Muñoz wasn´t the only journalist who manipulated his listeners installing the idea that the accusations of human rights violations were only a gross maneuver for discrediting the country, but it was his insistence and his militancy towards the issue that made him stand out. Muñoz was the kind and popular face of the official crusade with which the dictatorship tried to counteract the “anti-Argentine campaign”. On September of 1979 he summoned every Argentine who was listening to him to attend the Plaza de Mayo to express their dissatisfaction with the visit of the Inter-American Commission on Human Rights of the OAS and tell them that we Argentines “are “human and righteous”, playing with the words “Human Rights”.
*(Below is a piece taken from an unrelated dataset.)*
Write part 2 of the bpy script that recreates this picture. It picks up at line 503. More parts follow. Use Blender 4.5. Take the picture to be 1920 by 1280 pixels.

Pablo Llonto, journalist and lawyer specialized in human rights, and author of the book La vergüenza de todos (2005), wrote: “Nobody who studies sports journalism should dream of being like Muñoz, as we once wanted in our naive and stupid adolescence”.
Some, the most forgetful, may only remember him as the commentator of America, the father of the 78World Cup, the journalist who shouted with soul and life the goals of the final, and the one involved with the controversy with Caloi for the papers on the field. Others, without denying his charisma and his talent as a reporter, will also remember him as the communicator who called the genocidal Jorge Rafael Videla the “President of the Republic” the journalist who led the discrediting campaign against the IACHR when visiting our country after the accusations of human rights violations, the reporter of the dictatorship that after the World Cup Final said to his listeners in a nefarious monologue: “In just a few seconds the President of the Republic is going to enter to present the cup. The best World Cup, extraordinary organization, thousands and thousands of flags, thousands and thousands of 'hoarse' throats, 25 million Argentines who have only one color, the blue and white. Football has made the miracle for the country, for this wonderful country, that is still attacked by those who don´t know us”.
"This is the Argentine people, who made their voices heard through football. This is just a glimpse at a future with great objectives for this great country that we have. So that our brothers of the world understand that we made a championship of solidarity, of humanity, because that is how we are as the children of this land. Argentina is the world champion”.